Writers may also approach fresh vision by restraining their painterly impulses and using language as a cognitive tool. That is, fresh vision is an unstated goal but a guiding one, I think, in fiction written in that very plain, exact, unemotional prose which contemporary writers of both traditional and modernist fiction use to describe the world of objects. Writers like Henry Green and Wright Morris on one hand, and Alain Robbe-Grillet on the other, write as if the world were indeed here and fiction owed it the responsibility of a careful and unbiased attention. Robbe-Grillet wishes the writer to limit his efforts to describing the surfaces of things and measuring the distances between them. On this effort he comments (my
emphasis): “
This comes down to establishing that things are here
.” Establishing that things are here is, so far as I know, a new goal for art. And establishing that things are here is no mean feat: it is an effort that kept Kant and Wittgenstein quite occupied.

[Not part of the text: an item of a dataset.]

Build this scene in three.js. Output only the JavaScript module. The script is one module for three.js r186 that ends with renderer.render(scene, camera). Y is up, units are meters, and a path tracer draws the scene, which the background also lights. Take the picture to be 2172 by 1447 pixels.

Some fiction deals with matters of cognition more directly. Stanislaw Lem's
The Cyberiad
, which describes the plottings of two rival computer makers, concerns the nature of knowing. Also concerned implicitly with the nature of knowing are detective and mystery stories, and, explicitly, contemporary modernist fictions using detective or mystery conventions, like Robbe-Grillet's
The Voyeur
and Borges's “Death and the Compass.” Other fiction, of which the
Alexandria Quartet
is the clearest type, deliberately treats the “relativity” of all knowledge by presenting a series of narratives which contradict. Still other fiction mimics the unknowableness of the world by being itself unknowable. It works—if it works—by eliciting confusion. If you track down some of the allusions and puzzles in
Pale Fire
, what you get amounts to a Bronx cheer.